Das ist insofern wahr, als der lachende Podcast-Mensch komplett in seiner Humortraumwelt versunken ist. Jeder Eingriff wäre ihm ein Übergriff. Geradezu harmlos dagegen der latent verliebt tippende Whatsapp-Mensch, der ja in der Regel noch mitkriegt, dass er gleich auf die befahrene Strasse treten wird.

Der Podcast-Mensch jedoch gibt ein gut hörbares Zeichen, dass er etwas für komisch befindet, teilt aber den Grund für die Heiterkeit mit niemandem.

Er scheint sich nicht einmal zu schämen, weil seine Humorzone keine Überschneidungen hat mit der Zone der Wirklichkeit. Abgetrennt von den anderen, darf er eruptionsartig vor sich hin lachen.

Klar gibt es Podcasts, die so lustig sind, dass man nicht mehr anders kann, als an der Tramhaltestelle loszuprusten. Aber ein wenig seltsam mutet es an, sich vor anderen als Spasskonsument zu outen. Eigentlich ist Humor doch eine gesellige Sache, und so irritiert der lachende Podcast-Mensch.

Die privatisierten Spasskonsumenten rufen nach der Gemeinschaft

Im Altertum galt die orgiastische Erfahrung der Komödie als gefährlich für die öffentliche Ordnung. Weil sie den heiligen Ernst ins Lächerliche zog, musste sie unter Kontrolle gebracht werden.

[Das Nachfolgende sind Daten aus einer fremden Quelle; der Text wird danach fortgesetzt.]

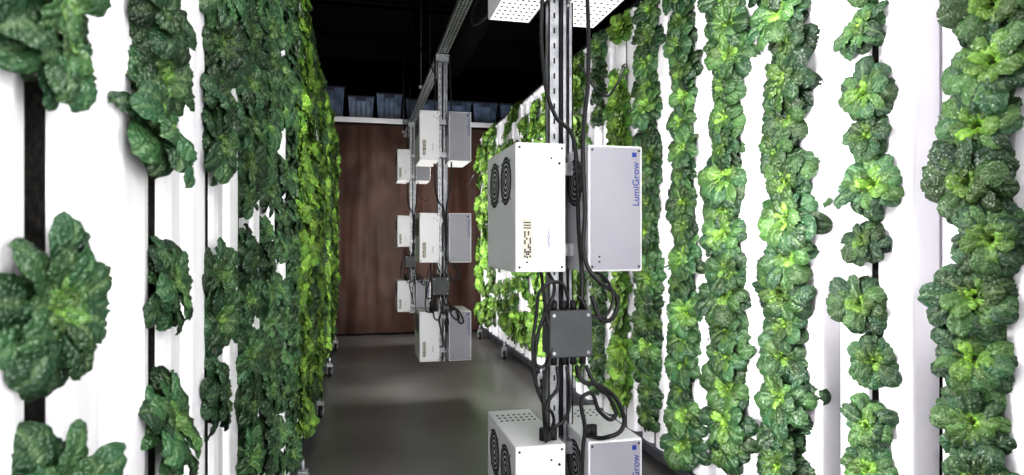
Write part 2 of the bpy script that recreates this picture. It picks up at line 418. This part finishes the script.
# ---------------------------------------------------------------- curtain, shelf, totes
b=MB('curtain'); bm=b.bm; nx,nz=300,60; g=[]
for i in range(nx+1):
    u=i/nx; x=-.75+3.0*u; row=[]
    for j in range(nz+1):
        v=j/nz; z=.03+3.0*v
        yy=9.47+.05*noise.noise(Vector((u*11,v*.7,2)))+.008*noise.noise(Vector((u*34,v*2.5,5)))+.018*noise.noise(Vector((u*14,v*13,7)))
        row.append(bm.verts.new((x,yy,z)))
    g.append(row)
fs=[bm.faces.new((g[i][j],g[i+1][j],g[i+1][j+1],g[i][j+1])) for i in range(nx) for j in range(nz)]
b._tag(fs,'curtain',True); b.cyl((.75,9.47,3.04),(1,0,0),.012,3.1,'curtain'); b.obj('brown_vinyl_curtain')
b=MB('beam','frame')
for yy in (9.38,10.5):
    b.box(-2.2,4.6,yy,yy+.05,3.06,3.13,'beam',.006)
b.box(-2.2,4.6,9.43,10.5,3.11,3.13,'frame')
for x in (-2.2,2.5,4.5):
    for yy in (9.6,10.5): b.box(x,x+.08,yy,yy+.06,0,3.10,'beam')
b.obj('storage_rack')
def tote(x,y,z,w,d,h):
    b=MB('tote','lid'); t=.88
    vs=[b.bm.verts.new((sx*w/2*k,sy*d/2*k,zz)) for zz,k in ((0,t),(h,1)) for sx,sy in ((-1,-1),(1,-1),(1,1),(-1,1))]
    fs=[b.bm.faces.new([vs[i] for i in q]) for q in ((0,1,5,4),(1,2,6,5),(2,3,7,6),(3,0,4,7),(3,2,1,0),(4,5,6,7))]
    b._tag(fs,'tote')
    for i in range(5):
        xx=(-.4+.2*i)*w; b.box(xx-.008,xx+.008,-d/2*.97-.006,-d/2*.9,.04,h-.05,'tote',.002)
    b.box(-w/2-.015,w/2+.015,-d/2-.015,d/2+.015,h,h+.03,'lid',.006)
    b.box(-.07,.07,-d/2-.03,-d/2,h-.05,h+.01,'lid',.004)
    o=b.obj('storage_tote',None,(x,y,z)); o.rotation_euler[2]=random.uniform(-.03,.03)
x=-1.6
while x<3.6:
    w=random.choice((.36,.42,.5)); h=random.choice((.30,.36,.42)); tote(x+w/2,9.75,3.132,w,.5,h); x+=w+.05
# long rack line behind the right wall
b=MB('beam','frame'); b.box(2.3,2.35,4.8,9.3,2.9,3.0,'beam'); b.box(2.3,3.0,4.8,9.3,3.0,3.02,'frame')
for yy in (4.8,7,9.2): b.box(2.3,2.36,yy,yy+.06,0,2.9,'beam'); b.box(2.94,3.0,yy,yy+.06,0,3.0,'beam')
b.obj('storage_rack')
y=5.0
while y<8.9: tote(2.62,y+.25,3.022,.45,.4,.32); y+=.55
# ---------------------------------------------------------------- added fill lamps, out of view
area('aisle_fill_light',(.62,.9,3.6),(0,0,0),.4,2.5,38)  # added overhead fill, no lamp known here
area('aisle_fill_light',(.62,-1.6,2.6),(math.radians(60),0,0),1.2,.6,32)  # added fill from behind the camera, no lamp known here
# added, unseen fill bar beside the camera, brightens the left-hand towers
G=empty('left_fill_bar')
b=MB('box','steel'); b.box(1.02,1.06,-.2,.1,.35,2.5,'box',.004); b.cyl((1.04,-.05,.18),(0,0,1),.015,.36,'steel'); b.box(.9,1.18,-.2,.1,0,.03,'steel',.004); b.obj('fill_bar_housing',G)
area('fill_bar_light',(1.01,-.05,1.42),(0,H,math.radians(-25)),1.9,.2,24,parent=G)
w=bpy.data.worlds.new('World'); S.world=w; w.use_nodes=True
w.node_tree.nodes['Background'].inputs[0].default_value=(.5,.55,.65,1); w.node_tree.nodes['Background'].inputs[1].default_value=.05
# ---------------------------------------------------------------- camera
cd=bpy.data.cameras.new('camera'); cam=bpy.data.objects.new('camera',cd); COL.objects.link(cam); S.camera=cam
cd.sensor_width=36; cd.lens=36*F/1024; cd.shift_y=4.5/1024; cd.clip_start=.02
cam.location=(0,0,CZ); cam.rotation_euler=(H,0,-TH)
cd.dof.use_dof=True; cd.dof.focus_distance=2.6; cd.dof.aperture_fstop=6
S.view_settings.view_transform='Standard'; S.view_settings.look='None'; S.view_settings.exposure=.42; S.view_settings.gamma=.82
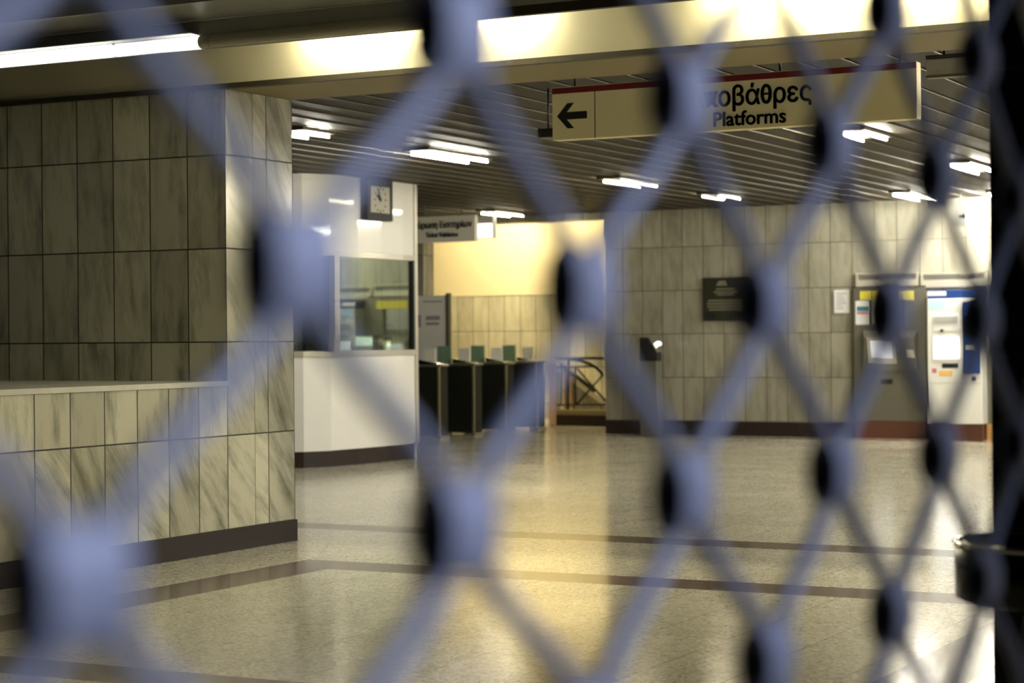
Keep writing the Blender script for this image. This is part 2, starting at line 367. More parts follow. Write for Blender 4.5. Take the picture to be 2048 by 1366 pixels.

Heute ist der unkontrollierte Ausbruch des Podcast-Menschen längst Teil der sozialen Ordnung. Die privatisierten Spasskonsumenten haben es lustig in aller Öffentlichkeit, aber sie vergessen eines: Wir erkennen das menschliche Geräusch des Gelächters.

Da verrät sich der Podcast-Mensch eben doch. So klein und geschlossen seine Welt wirken mag: Der Ton, den er macht, ist ein Ruf nach Verbundenheit.